[OBJECTIVE]
Starting with the first line and ending with the line that holds "R = math.radians", repeat the material exactly.

[SUPPLIED INFORMATION]
^^^^

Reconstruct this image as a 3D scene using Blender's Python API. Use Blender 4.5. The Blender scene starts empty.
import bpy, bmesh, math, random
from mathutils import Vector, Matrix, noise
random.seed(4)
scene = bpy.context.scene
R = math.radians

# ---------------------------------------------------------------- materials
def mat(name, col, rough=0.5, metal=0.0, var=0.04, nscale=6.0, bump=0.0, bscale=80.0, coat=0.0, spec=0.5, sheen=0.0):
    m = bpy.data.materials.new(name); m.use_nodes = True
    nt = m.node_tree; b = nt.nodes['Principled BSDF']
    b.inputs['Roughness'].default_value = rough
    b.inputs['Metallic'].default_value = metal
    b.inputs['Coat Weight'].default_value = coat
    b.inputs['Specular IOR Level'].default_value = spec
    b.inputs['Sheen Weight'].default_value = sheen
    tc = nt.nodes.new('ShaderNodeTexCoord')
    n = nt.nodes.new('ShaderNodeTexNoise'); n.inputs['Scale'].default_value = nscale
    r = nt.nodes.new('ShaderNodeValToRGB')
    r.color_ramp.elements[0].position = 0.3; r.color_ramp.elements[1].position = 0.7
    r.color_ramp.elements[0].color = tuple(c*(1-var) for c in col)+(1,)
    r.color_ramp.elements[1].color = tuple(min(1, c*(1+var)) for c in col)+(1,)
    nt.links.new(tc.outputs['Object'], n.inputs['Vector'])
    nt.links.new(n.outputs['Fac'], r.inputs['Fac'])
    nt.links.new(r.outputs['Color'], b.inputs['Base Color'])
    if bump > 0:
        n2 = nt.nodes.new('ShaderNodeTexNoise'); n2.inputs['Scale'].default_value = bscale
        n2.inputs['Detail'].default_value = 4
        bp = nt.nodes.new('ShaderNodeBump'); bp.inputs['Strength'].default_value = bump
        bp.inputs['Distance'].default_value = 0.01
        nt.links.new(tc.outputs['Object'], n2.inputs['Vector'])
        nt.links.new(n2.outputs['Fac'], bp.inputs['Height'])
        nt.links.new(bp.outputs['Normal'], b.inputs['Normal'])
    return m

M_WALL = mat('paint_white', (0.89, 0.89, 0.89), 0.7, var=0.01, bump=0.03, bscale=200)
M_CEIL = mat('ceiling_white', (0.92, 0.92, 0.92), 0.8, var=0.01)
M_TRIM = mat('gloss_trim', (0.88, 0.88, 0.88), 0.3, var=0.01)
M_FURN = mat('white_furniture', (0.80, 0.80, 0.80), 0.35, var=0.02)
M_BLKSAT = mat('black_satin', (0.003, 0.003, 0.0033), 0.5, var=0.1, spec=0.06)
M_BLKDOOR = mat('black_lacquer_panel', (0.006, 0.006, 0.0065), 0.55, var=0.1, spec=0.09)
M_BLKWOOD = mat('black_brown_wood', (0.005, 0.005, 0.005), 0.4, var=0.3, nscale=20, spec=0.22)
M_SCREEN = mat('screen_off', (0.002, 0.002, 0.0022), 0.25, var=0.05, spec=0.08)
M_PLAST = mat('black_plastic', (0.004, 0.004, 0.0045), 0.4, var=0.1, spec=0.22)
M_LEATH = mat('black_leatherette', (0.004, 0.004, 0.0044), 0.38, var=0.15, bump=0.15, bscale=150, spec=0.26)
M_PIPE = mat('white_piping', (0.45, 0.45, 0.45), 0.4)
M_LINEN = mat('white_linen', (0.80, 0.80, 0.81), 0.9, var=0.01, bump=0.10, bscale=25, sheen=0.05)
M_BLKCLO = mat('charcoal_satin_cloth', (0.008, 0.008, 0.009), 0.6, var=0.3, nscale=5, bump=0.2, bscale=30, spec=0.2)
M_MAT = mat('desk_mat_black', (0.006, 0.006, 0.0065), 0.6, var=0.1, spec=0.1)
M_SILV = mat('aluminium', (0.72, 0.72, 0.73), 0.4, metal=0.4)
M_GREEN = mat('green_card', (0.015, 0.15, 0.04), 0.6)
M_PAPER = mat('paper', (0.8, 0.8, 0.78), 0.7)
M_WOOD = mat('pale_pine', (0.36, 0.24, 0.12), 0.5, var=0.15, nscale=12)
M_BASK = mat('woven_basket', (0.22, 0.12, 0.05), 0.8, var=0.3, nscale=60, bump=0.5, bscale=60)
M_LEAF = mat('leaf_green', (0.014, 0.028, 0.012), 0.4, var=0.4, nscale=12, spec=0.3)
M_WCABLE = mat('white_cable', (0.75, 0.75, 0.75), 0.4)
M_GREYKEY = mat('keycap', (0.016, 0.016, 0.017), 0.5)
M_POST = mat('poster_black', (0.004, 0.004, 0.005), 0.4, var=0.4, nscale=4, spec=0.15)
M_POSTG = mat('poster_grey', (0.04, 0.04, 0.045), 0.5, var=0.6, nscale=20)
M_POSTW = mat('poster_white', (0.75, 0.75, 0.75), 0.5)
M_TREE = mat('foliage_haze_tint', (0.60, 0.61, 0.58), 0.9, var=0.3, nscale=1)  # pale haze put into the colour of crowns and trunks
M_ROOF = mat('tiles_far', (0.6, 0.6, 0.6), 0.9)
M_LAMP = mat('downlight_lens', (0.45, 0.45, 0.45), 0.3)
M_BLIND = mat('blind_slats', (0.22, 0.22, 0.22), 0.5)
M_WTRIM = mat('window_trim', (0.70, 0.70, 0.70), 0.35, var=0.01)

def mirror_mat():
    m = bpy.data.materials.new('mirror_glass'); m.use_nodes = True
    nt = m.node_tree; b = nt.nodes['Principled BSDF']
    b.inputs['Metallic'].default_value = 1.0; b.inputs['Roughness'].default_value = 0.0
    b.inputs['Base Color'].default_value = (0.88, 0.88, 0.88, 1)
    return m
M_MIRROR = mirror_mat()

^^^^

[SOLUTION FOR THIS TASK]
Reconstruct this image as a 3D scene using Blender's Python API. Use Blender 4.5. The Blender scene starts empty.
import bpy, bmesh, math, random
from mathutils import Vector, Matrix, noise
random.seed(4)
scene = bpy.context.scene
R = math.radians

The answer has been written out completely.